Während die Industrie möglichst homogene und kleine Körner produziert, gilt für die Tischsalze von „Essenz der Alpen“ das Gegenteil. Hier werden dünne, knackige und vor allem unterschiedliche Salzkörner präferiert. Wenn sich die Kristalle gebildet haben, werden sie an den zwei Ernte-Tagen in der Woche von Hand aus den Siedebecken abgeschöpft und getrocknet. Im Anschluss daran werden sie für den jeweils benötigten Verwendungszweck gesiebt oder gemahlen. Das Wissen um die Salzproduktion haben sich Johanna und Martin Jenewein auf eigene Faust angeeignet und sich dabei mit vielen Menschen ausgetauscht. Aktuell ist das Unternehmen „Essenz der Alpen“ der einzige salzproduzierende Betrieb Tirols und beschäftigt sechs Mitarbeiter:innen in Teilzeit. Die Produktion und die Verpackung sind derzeit noch in zwei verschiedenen Gebäuden untergebracht, sollen aber möglichst bald zusammengelegt werden. Im letzten Jahr produzierte „Essenz der Alpen“ zwischen fünf und sechs Tonnen Salz. In diesem Jahr rechnet Jenewein mit dem Doppelten.

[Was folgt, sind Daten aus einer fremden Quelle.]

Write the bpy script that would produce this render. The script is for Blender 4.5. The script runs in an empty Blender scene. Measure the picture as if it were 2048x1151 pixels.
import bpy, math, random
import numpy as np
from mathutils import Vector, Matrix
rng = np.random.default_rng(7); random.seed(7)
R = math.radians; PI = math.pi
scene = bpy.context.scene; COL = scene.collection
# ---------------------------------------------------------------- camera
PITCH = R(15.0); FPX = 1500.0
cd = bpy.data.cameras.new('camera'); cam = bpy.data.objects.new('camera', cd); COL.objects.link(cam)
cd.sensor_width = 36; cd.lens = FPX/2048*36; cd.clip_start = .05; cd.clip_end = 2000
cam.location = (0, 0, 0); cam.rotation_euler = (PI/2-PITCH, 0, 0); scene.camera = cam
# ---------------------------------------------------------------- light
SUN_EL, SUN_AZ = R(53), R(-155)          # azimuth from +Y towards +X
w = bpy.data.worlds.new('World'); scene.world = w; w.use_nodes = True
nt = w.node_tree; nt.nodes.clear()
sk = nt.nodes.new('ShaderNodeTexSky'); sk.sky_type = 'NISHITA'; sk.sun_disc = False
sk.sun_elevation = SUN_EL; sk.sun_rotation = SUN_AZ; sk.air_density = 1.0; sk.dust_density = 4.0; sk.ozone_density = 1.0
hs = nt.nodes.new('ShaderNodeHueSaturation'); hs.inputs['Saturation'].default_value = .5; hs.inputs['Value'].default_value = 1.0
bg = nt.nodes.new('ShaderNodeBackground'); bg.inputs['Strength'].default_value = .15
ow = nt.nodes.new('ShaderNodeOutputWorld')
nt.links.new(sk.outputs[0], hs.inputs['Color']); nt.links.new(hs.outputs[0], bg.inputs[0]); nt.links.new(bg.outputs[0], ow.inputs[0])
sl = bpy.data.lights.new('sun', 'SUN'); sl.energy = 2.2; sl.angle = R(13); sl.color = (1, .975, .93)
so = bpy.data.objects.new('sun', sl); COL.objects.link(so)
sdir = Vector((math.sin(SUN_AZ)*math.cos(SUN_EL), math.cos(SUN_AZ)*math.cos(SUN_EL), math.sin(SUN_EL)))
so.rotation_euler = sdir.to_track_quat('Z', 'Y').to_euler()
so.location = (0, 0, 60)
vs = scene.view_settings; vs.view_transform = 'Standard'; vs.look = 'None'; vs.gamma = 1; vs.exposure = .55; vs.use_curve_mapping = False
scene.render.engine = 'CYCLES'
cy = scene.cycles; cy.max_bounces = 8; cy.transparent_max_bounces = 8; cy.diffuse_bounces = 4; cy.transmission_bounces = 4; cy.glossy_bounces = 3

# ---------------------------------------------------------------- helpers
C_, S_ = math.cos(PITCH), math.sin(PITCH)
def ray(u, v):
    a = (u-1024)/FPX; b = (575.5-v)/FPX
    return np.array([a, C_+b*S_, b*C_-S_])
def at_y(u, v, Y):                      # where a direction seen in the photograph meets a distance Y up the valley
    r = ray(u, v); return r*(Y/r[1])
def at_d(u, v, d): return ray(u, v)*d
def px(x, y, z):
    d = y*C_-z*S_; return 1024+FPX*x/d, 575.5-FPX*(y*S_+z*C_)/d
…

- Speisesalz besteht hauptsächlich aus Natriumchlorid (NaCl).
- Salz ist unter anderem wichtig für die Funktion von Nerven und Muskeln, den Flüssigkeitshaushalt, die Verdauung und den Knochenbau.
- Die Weltgesundheitsorganisation (WHO) empfiehlt Erwachsenen maximal 5 g Salz pro Tag.
- Die Salzvorkommen in Österreich entstanden vor Millionen von Jahren durch Ablagerungen von Meerwasser.
- Der erste Nachweis für Salzgewinnung in Österreich ist ein 7.000 Jahre alter Bergbaupickel aus Hirschgeweih.
Von Zirbenzapfen und Tontöpfchen
Die beiden Verkaufsschlager von „Essenz der Alpen“ sind das geschützte „Alpen Fleur de Sel“ und das „pfannengesiedete Zirbensalz“. Bei letzterem werden Zirbenzapfen vor dem Erhitzen in der Sole eingelegt. In erster Linie werden der regionale Delikatesshandel, touristische Betriebe und die Gastronomie beliefert. Abseits davon werden die Produkte auch im Webshop angeboten, wobei 70 Prozent davon nach Deutschland verkauft werden. Auch im Lebensmittelhandel ist man mit zwei Produkten bei Mpreis vertreten. „Wir haben geplant, weiterhin zu expandieren“, berichtet Johanna Jenewein. Dabei wolle man auf den Spezialitätensektor setzen. Zudem wird auch immer wieder speziellen Kundenwünschen nachgegangen, etwa mit eigens angefertigten Etikettierungen oder Gastgeschenken für Hotels. Da die Produkte nicht fürs Nudelwasser, sondern zum Nachwürzen am Tisch gedacht sind, werden sie in traditionellen Tontöpfchen vertrieben, die zur Aufbewahrung oder zum Backen wiederverwendet werden können. Auf diese Weise kann bei der Verpackung auf Plastik verzichtet werden. Die Biokräuter, die bestimmten Salzen beigemengt werden, stammen aus Afling: „Wir wollen so regional wie möglich arbeiten.“ Der Anspruch sei, ausgewählte Produkte anzubieten und Kunden von der Hausmannskost bis hin zur Haubenküche zu begeistern.
"Salz ist die Zutat, die den Charakter einer Speise komplett verändern und ausmachen kann."
Johanna Jenewein
Bewusster Konsum
Mit ihrem Unternehmen „Essenz der Alpen“ wollen Johanna und Martin Jenewein das Produkt Salz rehabilitieren, das einen schlechteren Ruf genießt, als es verdient. „Wir müssen unseren Konsum hinterfragen“, bekräftigt die Unternehmerin. Das soll mit einem Töpfchen voll Salz auf dem Tisch gelingen, um bewusster zu würzen und auch wieder mehr selbst zu kochen. Hochwertige Rohstoffe, möglichst schonende und nachhaltige Zubereitung sowie Zutaten aus heimischem Bioanbau sollen es richten. Das „einzig lebensnotwendige Suchtmittel“, wie Johanna Jenewein Salz bezeichnet, soll wieder mehr in den Mittelpunkt rücken.